LONDON — The administrator to Railtrack PLC says the troubled company will need significantly more government money than the £3.5bn it has already borrowed, according to BBC News.
The government loan was paid to Ernst & Young [E&Y] to cover the period to 31 March, after Railtrack was put into administration on 7 October.
But more than half has already been paid to Railtrack’s creditors, according to E&Y joint administrator Alan Bloom.
The government wants Railtrack’s successor to repay the money, once the company comes out of administration.
‘Significant sum’
But if this is a non-profit company without shareholders, the government’s preference, taxpayers could end up footing the bill.
Mr Bloom told the Daily Telegraph: “We will make an application for some more [money]. We have already started talking to the government about provisional numbers.

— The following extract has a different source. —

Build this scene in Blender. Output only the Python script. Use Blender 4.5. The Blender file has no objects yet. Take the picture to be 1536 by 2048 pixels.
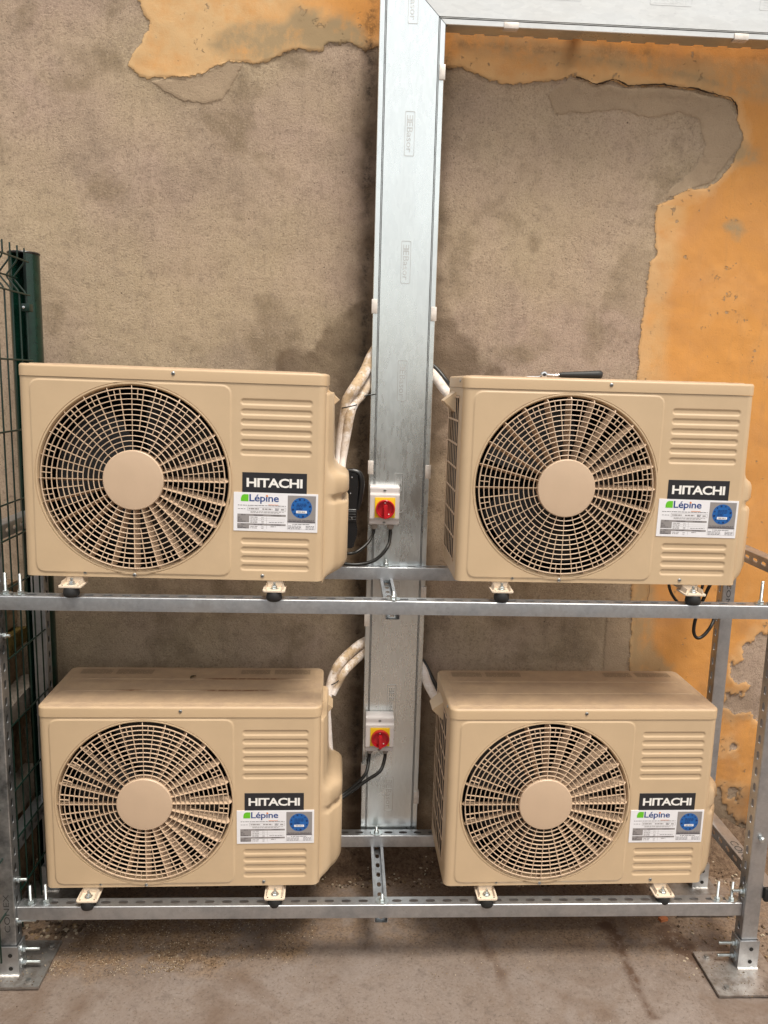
import bpy, bmesh, math, random
import numpy as np
from mathutils import Vector, Matrix
R = math.radians
PI = math.pi
random.seed(7)
rng = np.random.default_rng(11)
scn = bpy.context.scene
COL = scn.collection

# ------------------------------------------------------------------ camera
cam_d = bpy.data.cameras.new('camera')
cam = bpy.data.objects.new('camera', cam_d); COL.objects.link(cam)
CR = Vector((0.9986206, -0.0452672, 0.0266043)); CU = Vector((-0.0187364, 0.1661113, 0.9859290)); CF = Vector((0.0490496, 0.9850675, -0.1650340))
m = Matrix((CR, CU, -CF)).transposed().to_4x4(); m.translation = Vector((0.0001, -2.4674, 1.6091))
cam.matrix_world = m
cam_d.sensor_fit = 'HORIZONTAL'; cam_d.sensor_width = 36.0; cam_d.lens = 1570.7/1536*36
cam_d.clip_start = 0.05; cam_d.clip_end = 300
scn.camera = cam

# ------------------------------------------------------------------ light
SUN_EL, SUN_AZ = 66, 150            # azimuth measured clockwise from +y
world = bpy.data.worlds.new('World'); scn.world = world; world.use_nodes = True
nt = world.node_tree; nt.nodes.clear()
sky = nt.nodes.new('ShaderNodeTexSky'); sky.sky_type = 'NISHITA'; sky.sun_disc = False
sky.sun_elevation = R(SUN_EL); sky.sun_rotation = R(SUN_AZ); sky.air_density = 1.0; sky.dust_density = 3.0; sky.ozone_density = 1.0
hsv = nt.nodes.new('ShaderNodeHueSaturation'); hsv.inputs['Saturation'].default_value = 0.28
mul = nt.nodes.new('ShaderNodeMix'); mul.data_type = 'RGBA'; mul.blend_type = 'MULTIPLY'; mul.inputs[0].default_value = 1
mul.inputs[7].default_value = (1.0, 0.965, 0.90, 1)      # thin warm overcast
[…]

I know it will be a significant sum.”
It could be billions of pounds, he added.
The only possible sources of finance were the train operators and the taxpayer, he told the newspaper.
E&Y may also ask rail regulator Tom Winsor for an interim review of Railtrack to secure extra finance to 2006.

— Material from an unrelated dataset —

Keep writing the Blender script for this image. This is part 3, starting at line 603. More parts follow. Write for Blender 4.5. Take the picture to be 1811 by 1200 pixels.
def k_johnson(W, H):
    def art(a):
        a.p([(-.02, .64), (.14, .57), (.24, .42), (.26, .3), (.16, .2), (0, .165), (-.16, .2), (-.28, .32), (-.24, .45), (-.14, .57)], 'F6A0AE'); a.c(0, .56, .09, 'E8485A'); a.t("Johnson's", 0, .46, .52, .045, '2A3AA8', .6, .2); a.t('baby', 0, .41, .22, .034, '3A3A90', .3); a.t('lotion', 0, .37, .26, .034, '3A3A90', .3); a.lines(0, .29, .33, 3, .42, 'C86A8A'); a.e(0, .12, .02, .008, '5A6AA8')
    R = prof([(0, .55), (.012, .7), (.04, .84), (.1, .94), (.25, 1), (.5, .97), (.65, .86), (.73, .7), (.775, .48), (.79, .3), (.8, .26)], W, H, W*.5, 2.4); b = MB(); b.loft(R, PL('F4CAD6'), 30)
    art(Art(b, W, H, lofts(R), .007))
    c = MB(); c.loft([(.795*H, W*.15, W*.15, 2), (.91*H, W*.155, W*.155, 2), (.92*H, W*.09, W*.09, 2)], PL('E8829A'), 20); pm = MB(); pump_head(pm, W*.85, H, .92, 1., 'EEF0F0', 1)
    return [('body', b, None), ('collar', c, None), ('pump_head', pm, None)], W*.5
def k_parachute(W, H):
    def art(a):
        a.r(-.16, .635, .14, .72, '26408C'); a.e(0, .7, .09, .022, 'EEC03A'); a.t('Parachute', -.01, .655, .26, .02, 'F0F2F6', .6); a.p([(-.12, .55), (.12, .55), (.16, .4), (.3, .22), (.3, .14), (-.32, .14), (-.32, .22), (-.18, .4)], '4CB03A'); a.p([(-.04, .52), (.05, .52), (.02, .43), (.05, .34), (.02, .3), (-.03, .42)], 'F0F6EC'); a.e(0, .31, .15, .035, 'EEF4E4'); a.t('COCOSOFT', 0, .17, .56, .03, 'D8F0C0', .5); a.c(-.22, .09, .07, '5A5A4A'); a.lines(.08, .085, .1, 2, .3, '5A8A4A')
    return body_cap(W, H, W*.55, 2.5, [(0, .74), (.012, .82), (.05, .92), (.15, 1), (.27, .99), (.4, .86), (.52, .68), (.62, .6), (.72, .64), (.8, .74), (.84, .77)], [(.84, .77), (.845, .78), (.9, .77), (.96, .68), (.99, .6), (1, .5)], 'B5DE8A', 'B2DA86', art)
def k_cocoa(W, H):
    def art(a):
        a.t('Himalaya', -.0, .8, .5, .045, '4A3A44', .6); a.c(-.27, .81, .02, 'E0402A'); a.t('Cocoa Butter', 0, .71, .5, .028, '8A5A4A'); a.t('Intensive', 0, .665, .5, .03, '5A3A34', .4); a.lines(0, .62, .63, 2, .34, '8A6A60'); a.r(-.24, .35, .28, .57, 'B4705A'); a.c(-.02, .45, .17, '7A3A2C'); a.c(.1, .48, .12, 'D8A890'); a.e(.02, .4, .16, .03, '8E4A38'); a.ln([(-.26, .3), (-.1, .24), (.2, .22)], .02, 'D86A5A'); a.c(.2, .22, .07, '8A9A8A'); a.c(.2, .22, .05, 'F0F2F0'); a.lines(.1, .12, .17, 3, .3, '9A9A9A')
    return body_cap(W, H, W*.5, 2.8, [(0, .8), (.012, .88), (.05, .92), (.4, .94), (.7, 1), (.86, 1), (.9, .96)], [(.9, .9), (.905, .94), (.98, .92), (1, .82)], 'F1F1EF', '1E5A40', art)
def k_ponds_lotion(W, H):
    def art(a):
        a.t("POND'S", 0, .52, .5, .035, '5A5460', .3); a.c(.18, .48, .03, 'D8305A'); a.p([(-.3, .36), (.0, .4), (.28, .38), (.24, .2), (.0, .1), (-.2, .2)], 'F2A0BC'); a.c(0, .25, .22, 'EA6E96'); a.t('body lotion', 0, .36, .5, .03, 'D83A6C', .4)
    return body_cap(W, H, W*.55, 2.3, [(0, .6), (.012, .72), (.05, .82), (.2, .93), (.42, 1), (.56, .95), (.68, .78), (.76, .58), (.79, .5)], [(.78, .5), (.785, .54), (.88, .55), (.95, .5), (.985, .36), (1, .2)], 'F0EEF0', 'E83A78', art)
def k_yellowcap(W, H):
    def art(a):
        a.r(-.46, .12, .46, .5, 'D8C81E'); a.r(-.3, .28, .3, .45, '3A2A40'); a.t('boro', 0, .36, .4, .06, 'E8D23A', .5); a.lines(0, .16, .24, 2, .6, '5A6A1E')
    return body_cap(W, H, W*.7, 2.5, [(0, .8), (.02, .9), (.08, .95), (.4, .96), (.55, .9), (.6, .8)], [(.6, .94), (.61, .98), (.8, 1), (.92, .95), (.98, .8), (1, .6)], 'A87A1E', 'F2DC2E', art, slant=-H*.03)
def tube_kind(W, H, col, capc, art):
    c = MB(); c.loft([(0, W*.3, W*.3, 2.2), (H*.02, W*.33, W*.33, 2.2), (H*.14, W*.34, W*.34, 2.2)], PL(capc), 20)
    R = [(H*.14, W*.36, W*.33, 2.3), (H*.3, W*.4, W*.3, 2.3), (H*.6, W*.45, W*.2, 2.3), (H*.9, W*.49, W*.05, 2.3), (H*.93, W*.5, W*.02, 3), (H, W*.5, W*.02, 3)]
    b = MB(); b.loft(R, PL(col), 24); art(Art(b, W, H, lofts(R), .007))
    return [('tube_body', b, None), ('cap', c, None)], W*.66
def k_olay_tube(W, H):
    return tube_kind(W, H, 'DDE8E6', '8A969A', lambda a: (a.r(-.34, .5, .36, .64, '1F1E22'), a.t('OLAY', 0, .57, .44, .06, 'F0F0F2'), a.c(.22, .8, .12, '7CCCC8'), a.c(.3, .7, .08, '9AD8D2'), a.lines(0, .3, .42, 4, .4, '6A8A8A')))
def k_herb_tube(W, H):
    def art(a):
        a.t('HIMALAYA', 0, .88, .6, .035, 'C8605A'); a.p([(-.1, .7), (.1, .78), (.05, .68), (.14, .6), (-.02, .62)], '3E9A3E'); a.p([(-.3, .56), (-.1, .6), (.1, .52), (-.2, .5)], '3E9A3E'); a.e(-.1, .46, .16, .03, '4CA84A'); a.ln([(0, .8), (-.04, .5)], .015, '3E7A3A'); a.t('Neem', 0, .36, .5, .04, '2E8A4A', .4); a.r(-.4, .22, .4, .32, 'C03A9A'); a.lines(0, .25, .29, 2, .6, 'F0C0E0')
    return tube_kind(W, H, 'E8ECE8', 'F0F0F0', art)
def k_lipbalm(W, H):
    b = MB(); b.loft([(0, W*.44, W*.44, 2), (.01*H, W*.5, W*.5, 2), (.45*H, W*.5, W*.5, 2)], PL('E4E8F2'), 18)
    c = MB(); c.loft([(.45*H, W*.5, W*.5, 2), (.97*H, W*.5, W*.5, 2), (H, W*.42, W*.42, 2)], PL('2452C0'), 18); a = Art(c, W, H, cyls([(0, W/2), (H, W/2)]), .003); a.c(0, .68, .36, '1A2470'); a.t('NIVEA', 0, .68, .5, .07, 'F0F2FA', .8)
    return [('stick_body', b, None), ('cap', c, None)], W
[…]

“The railway is an expensive thing to run,” Mr Bloom explained.
Ensuring Railtrack is transferred out of administration by the end of September would be challenging, he said, due to the likelihood that data on the condition of assets would not have been completed.
He concluded: “The more certainty we can give bidders the better, though we are well prepared to work around uncertainty as they are sophisticated purchasers.”